* start *
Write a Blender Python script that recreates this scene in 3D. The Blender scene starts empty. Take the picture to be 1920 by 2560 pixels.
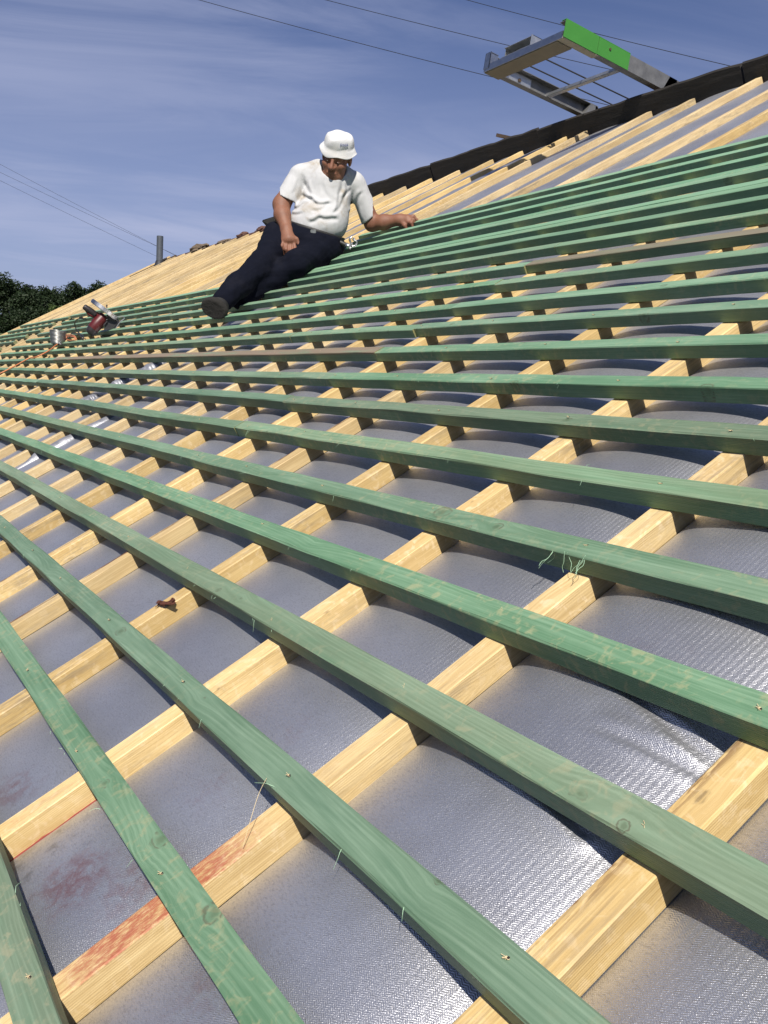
# Re-battened roof with a roofer resting on it, seen along the slope (Blender 4.5)
import bpy, bmesh, math, random
import numpy as np
from mathutils import Matrix, Vector, noise as mnoise
random.seed(7)
SC = bpy.context.scene
COL = SC.collection

# ------------------------------------------------------------------ camera, sky, sun, exposure
G = 0.145                       # batten gauge in metres: the unit of the roof grid
TILT = math.radians(30)         # roof pitch
CA, SA = math.cos(TILT), math.sin(TILT)
Z0 = 3.5                        # height of the roof grid origin above the ground
def W(u, v, z=0.0):             # roof grid (along eaves, up the slope, off the slope) -> world metres
    return Vector((u*G, (v*CA - z*SA)*G, (v*SA + z*CA)*G + Z0))
ROT = Matrix.Rotation(TILT, 4, 'X')

cd = bpy.data.cameras.new('camera')
cam = bpy.data.objects.new('camera', cd); COL.objects.link(cam)
cp, (cx, cy, cz) = [[0.80321,-0.51936,3.8389],[[0.520822,0.851883,0.05513],[-0.135493,0.01873,0.990601],[0.842844,-0.523396,0.125179]]]
M = Matrix(((cx[0], cy[0], cz[0], cp[0]), (cx[1], cy[1], cz[1], cp[1]), (cx[2], cy[2], cz[2], cp[2]), (0, 0, 0, 1)))
cam.matrix_world = M
cd.sensor_fit = 'VERTICAL'; cd.sensor_height = 24.0; cd.sensor_width = 18.0
cd.lens = 2280.42/2560*24.0
cd.clip_start = 0.02; cd.clip_end = 3000
SC.camera = cam

SUN = (ROT.to_3x3() @ Vector((0.76, 0.05, 1.0))).normalized()
elev = math.asin(SUN.z); azim = math.atan2(SUN.x, SUN.y)
sl = bpy.data.lights.new('sun', 'SUN'); sl.energy = 5.0; sl.angle = math.radians(0.53); sl.color = (1.0, 0.94, 0.84)
so = bpy.data.objects.new('sun', sl); COL.objects.link(so)
so.rotation_euler = (-SUN).to_track_quat('-Z', 'Y').to_euler(); so.location = (0, 0, 40)

SC.view_settings.view_transform = 'Standard'; SC.view_settings.look = 'None'
SC.view_settings.gamma = 1.0; SC.view_settings.use_curve_mapping = False
SC.view_settings.exposure = 0.37
SC.render.engine = 'CYCLES'
SC.cycles.use_denoising = True
SC.cycles.max_bounces = 8; SC.cycles.diffuse_bounces = 4; SC.cycles.glossy_bounces = 4
SC.cycles.sample_clamp_indirect = 6.0; SC.cycles.caustics_reflective = False; SC.cycles.caustics_refractive = False

class NT:
    """small helper for node trees"""
    def __init__(s, tree): s.t = tree
    def n(s, typ, **kw):
        nd = s.t.nodes.new(typ)
        for k, v in kw.items():
            if k.startswith('i_'):
                key = k[2:]; key = int(key) if key.isdigit() else key.replace('_', ' ')
                s.set(nd.inputs[key], v)
            else: setattr(nd, k, v)
        return nd
    def set(s, sock, v):
        if isinstance(v, bpy.types.NodeSocket): s.t.links.new(v, sock)
        elif isinstance(v, bpy.types.Node): s.t.links.new(v.outputs[0], sock)
        else: sock.default_value = v
    def m(s, op, a, b=None, c=None, clamp=False):
        nd = s.t.nodes.new('ShaderNodeMath'); nd.operation = op; nd.use_clamp = clamp
        s.set(nd.inputs[0], a)
        if b is not None: s.set(nd.inputs[1], b)
        if c is not None: s.set(nd.inputs[2], c)
        return nd.outputs[0]
    def vm(s, op, a, b=None):
        nd = s.t.nodes.new('ShaderNodeVectorMath'); nd.operation = op
        s.set(nd.inputs[0], a)
        if b is not None: s.set(nd.inputs[1], b)
        return nd.outputs['Value'] if op in ('LENGTH', 'DOT_PRODUCT', 'DISTANCE') else nd.outputs[0]
    def mix(s, f, a, b, mode='MIX'):
        nd = s.t.nodes.new('ShaderNodeMix'); nd.data_type = 'RGBA'; nd.blend_type = mode
        s.set(nd.inputs[0], f); s.set(nd.inputs[6], a); s.set(nd.inputs[7], b)
        return nd.outputs[2]
    def noise(s, vec, scale, detail=4, rough=0.55, dist=0.0):
        nd = s.t.nodes.new('ShaderNodeTexNoise'); s.set(nd.inputs['Vector'], vec)
        nd.inputs['Scale'].default_value = scale; nd.inputs['Detail'].default_value = detail
        nd.inputs['Roughness'].default_value = rough; nd.inputs['Distortion'].default_value = dist
        return nd.outputs['Fac']
    def ramp(s, f, stops):
        nd = s.t.nodes.new('ShaderNodeValToRGB'); s.set(nd.inputs[0], f); e = nd.color_ramp.elements
        while len(e) < len(stops): e.new(0.5)
        for el, (p, c) in zip(e, stops):
            el.position = p; el.color = c if len(c) == 4 else (*c, 1)
        return nd.outputs[0]
    def step(s, x, lo, hi):
        nd = s.t.nodes.new('ShaderNodeMapRange'); nd.interpolation_type = 'SMOOTHSTEP'
        s.set(nd.inputs[0], x); s.set(nd.inputs[1], lo); s.set(nd.inputs[2], hi)
        return nd.outputs[0]
    def xyz(s, vec):
        nd = s.t.nodes.new('ShaderNodeSeparateXYZ'); s.set(nd.inputs[0], vec); return nd.outputs
    def comb(s, x, y, z):
        nd = s.t.nodes.new('ShaderNodeCombineXYZ'); s.set(nd.inputs[0], x); s.set(nd.inputs[1], y); s.set(nd.inputs[2], z); return nd.outputs[0]

# sky: physical sky plus thin streaky cirrus
wd = bpy.data.worlds.new('World'); SC.world = wd; wd.use_nodes = True
wt = NT(wd.node_tree); wd.node_tree.nodes.clear()
sky = wt.n('ShaderNodeTexSky', sky_type='NISHITA', sun_disc=False)
sky.sun_elevation = elev; sky.sun_rotation = azim; sky.altitude = 200; sky.air_density = 1.0; sky.dust_density = 1.2; sky.ozone_density = 2.2
tc = wt.n('ShaderNodeTexCoord')
dx, dy, dz = wt.xyz(tc.outputs['Generated'])
dzc = wt.m('MAXIMUM', dz, 0.03)
px = wt.m('DIVIDE', dx, wt.m('ADD', dzc, 0.12)); py = wt.m('DIVIDE', dy, wt.m('ADD', dzc, 0.12))
cc, ssn = math.cos(2.85), math.sin(2.85)
rx = wt.m('ADD', wt.m('MULTIPLY', px, cc), wt.m('MULTIPLY', py, ssn)); ry = wt.m('SUBTRACT', wt.m('MULTIPLY', py, cc), wt.m('MULTIPLY', px, ssn))
pv = wt.comb(wt.m('MULTIPLY', rx, 1.7), wt.m('MULTIPLY', ry, 0.55), 0.0)
n1 = wt.noise(pv, 1.35, 8, 0.60, 0.8)
n2 = wt.noise(wt.comb(wt.m('MULTIPLY', rx, 0.5), wt.m('MULTIPLY', ry, 0.4), 3.3), 1.3, 3, 0.5, 0.0)
cl = wt.m('MULTIPLY', wt.step(n1, 0.34, 0.76), wt.step(n2, 0.25, 0.66))
lowhaze = wt.m('SUBTRACT', 1.0, wt.step(dz, -0.02, 0.50))
fac = wt.m('ADD', wt.m('MULTIPLY', cl, 0.46), wt.m('MULTIPLY', lowhaze, 0.60), clamp=True)
skyc = wt.mix(fac, sky.outputs[0], (11.2, 10.4, 9.7, 1))
skyc = wt.mix(1.0, skyc, (0.68, 0.79, 1.16, 1), 'MULTIPLY')
bg = wt.n('ShaderNodeBackground', i_Color=skyc, i_Strength=0.050)
wo = wt.n('ShaderNodeOutputWorld', i_Surface=bg)

# ------------------------------------------------------------------ materials
def newmat(name):
    m = bpy.data.materials.new(name); m.use_nodes = True
    t = NT(m.node_tree); m.node_tree.nodes.clear()
    b = t.n('ShaderNodeBsdfPrincipled'); o = t.n('ShaderNodeOutputMaterial', i_Surface=b)
    return m, t, b
def bump(t, b, h, strength, dist):
    nd = t.n('ShaderNodeBump', i_Strength=strength, i_Distance=dist, i_Height=h); t.set(b.inputs['Normal'], nd.outputs[0])
def plain(name, col, rough=0.6, metal=0.0, var=0.25, scale=20, bmp=0.0, stretch=(1, 1, 1), spec=0.5):
    m, t, b = newmat(name)
    co = t.n('ShaderNodeTexCoord').outputs['Object']
    v = t.vm('MULTIPLY', co, stretch)
    n = t.noise(v, scale, 5)
    c = t.mix(n, tuple(x*(1-var) for x in col) + (1,), tuple(min(1, x*(1+var)) for x in col) + (1,))
    t.set(b.inputs['Base Color'], c)
    t.set(b.inputs['Roughness'], t.m('ADD', t.m('MULTIPLY', n, 0.2), rough-0.1, clamp=True))
    b.inputs['Metallic'].default_value = metal; b.inputs['Specular IOR Level'].default_value = spec
    if bmp: bump(t, b, n, bmp, 0.01)
    return m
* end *
* What is needed *
Take the lines from the start of the material to the line with "ROT = Matrix.Rotation(TILT, 4, 'X')", both included, and transcribe them exactly without the pictures.

* Task solution *
Write a Blender Python script that recreates this scene in 3D. The Blender scene starts empty. Take the picture to be 1920 by 2560 pixels.
# Re-battened roof with a roofer resting on it, seen along the slope (Blender 4.5)
import bpy, bmesh, math, random
import numpy as np
from mathutils import Matrix, Vector, noise as mnoise
random.seed(7)
SC = bpy.context.scene
COL = SC.collection

# ------------------------------------------------------------------ camera, sky, sun, exposure
G = 0.145                       # batten gauge in metres: the unit of the roof grid
TILT = math.radians(30)         # roof pitch
CA, SA = math.cos(TILT), math.sin(TILT)
Z0 = 3.5                        # height of the roof grid origin above the ground
def W(u, v, z=0.0):             # roof grid (along eaves, up the slope, off the slope) -> world metres
    return Vector((u*G, (v*CA - z*SA)*G, (v*SA + z*CA)*G + Z0))
ROT = Matrix.Rotation(TILT, 4, 'X')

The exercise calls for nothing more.